That’s exactly what that case was. It grated Equal Protection Rights to corporations as well as Natural Persons. That’s then what is referred back to as the case law when “Is a corporation a person?” comes up.
A headnote issued by the court reporter in the 1886 Supreme Court case Santa Clara County v. Southern Pacific Railroad Co. claimed to state the sense of the Court regarding the equal protection clause of the Fourteenth Amendment as it applies to corporations, without the Court having actually made a decision or issued a written opinion on that point
… It’s then referenced as if it was part of the verdict in Singer Manufacturing Company v. Wright the next session where Justice Newman’s opinion confirmed it explicitly.

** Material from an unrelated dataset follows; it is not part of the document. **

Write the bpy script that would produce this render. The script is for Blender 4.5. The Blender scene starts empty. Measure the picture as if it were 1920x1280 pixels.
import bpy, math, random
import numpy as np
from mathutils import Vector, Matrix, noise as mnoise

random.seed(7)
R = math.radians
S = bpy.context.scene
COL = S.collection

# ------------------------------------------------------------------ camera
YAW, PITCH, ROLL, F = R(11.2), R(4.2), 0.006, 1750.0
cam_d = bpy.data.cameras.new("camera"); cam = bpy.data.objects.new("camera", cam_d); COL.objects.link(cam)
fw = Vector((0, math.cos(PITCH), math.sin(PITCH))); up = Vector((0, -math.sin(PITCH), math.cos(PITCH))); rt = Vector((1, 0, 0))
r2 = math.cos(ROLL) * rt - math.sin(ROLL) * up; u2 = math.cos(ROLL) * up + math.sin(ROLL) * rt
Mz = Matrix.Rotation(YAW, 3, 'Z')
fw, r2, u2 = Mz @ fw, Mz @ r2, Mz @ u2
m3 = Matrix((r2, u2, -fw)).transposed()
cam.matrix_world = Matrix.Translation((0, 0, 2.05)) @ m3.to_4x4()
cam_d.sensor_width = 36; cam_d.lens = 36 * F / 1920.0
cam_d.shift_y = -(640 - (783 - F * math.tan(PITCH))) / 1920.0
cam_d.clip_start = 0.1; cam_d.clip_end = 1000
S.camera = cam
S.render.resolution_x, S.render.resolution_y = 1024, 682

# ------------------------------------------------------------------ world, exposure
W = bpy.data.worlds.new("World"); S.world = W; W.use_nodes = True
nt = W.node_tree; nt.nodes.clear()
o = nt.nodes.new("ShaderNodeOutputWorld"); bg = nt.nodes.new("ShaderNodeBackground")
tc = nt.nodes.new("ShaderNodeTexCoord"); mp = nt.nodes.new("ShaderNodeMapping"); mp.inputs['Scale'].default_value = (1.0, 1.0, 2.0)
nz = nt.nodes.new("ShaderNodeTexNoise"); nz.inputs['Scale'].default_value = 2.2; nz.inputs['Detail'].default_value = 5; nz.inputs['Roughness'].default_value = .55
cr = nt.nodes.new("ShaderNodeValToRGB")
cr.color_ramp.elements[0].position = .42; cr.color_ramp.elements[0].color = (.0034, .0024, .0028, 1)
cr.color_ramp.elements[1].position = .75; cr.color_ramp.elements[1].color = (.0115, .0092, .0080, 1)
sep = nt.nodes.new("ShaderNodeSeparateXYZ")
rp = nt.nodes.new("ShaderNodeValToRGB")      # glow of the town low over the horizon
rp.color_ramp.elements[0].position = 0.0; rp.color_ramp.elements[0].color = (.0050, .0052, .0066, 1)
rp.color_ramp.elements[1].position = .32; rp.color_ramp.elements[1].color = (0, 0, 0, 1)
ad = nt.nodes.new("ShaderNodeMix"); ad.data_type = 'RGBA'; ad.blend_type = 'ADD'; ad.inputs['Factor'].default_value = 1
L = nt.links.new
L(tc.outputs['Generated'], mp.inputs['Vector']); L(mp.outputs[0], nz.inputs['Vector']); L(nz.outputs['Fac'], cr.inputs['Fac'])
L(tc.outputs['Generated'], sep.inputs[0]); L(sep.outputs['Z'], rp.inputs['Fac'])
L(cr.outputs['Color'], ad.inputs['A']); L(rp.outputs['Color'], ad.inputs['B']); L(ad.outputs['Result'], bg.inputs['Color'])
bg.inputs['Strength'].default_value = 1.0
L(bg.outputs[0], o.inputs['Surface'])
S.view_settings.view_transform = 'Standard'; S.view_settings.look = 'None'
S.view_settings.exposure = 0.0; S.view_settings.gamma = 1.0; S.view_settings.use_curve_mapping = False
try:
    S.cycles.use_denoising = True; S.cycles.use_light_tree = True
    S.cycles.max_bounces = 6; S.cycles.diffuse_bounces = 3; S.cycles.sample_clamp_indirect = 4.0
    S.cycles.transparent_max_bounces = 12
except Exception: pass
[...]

“[…] it is now considered settled, I presume, by the language used by Chief Justice Waite, speaking for the supreme court, in the case of Santa Clara Co. v. Railroad, 118 U.S. 396, 6 Sup.Ct.Rep. 1132, that corporations are so included and entitled, as fully as natural persons, to its protection”.
Yea, I get that it likely wasn’t what was decided in the original case, but to claim that case isn’t what the justices use to define corporate personhood is ignorant.
The much more egregious error that is referred to is Qualified Immunity, which seems to have been invented whole cloth by a scribe during the first time US laws were collated when he incorrectly wrote down a law.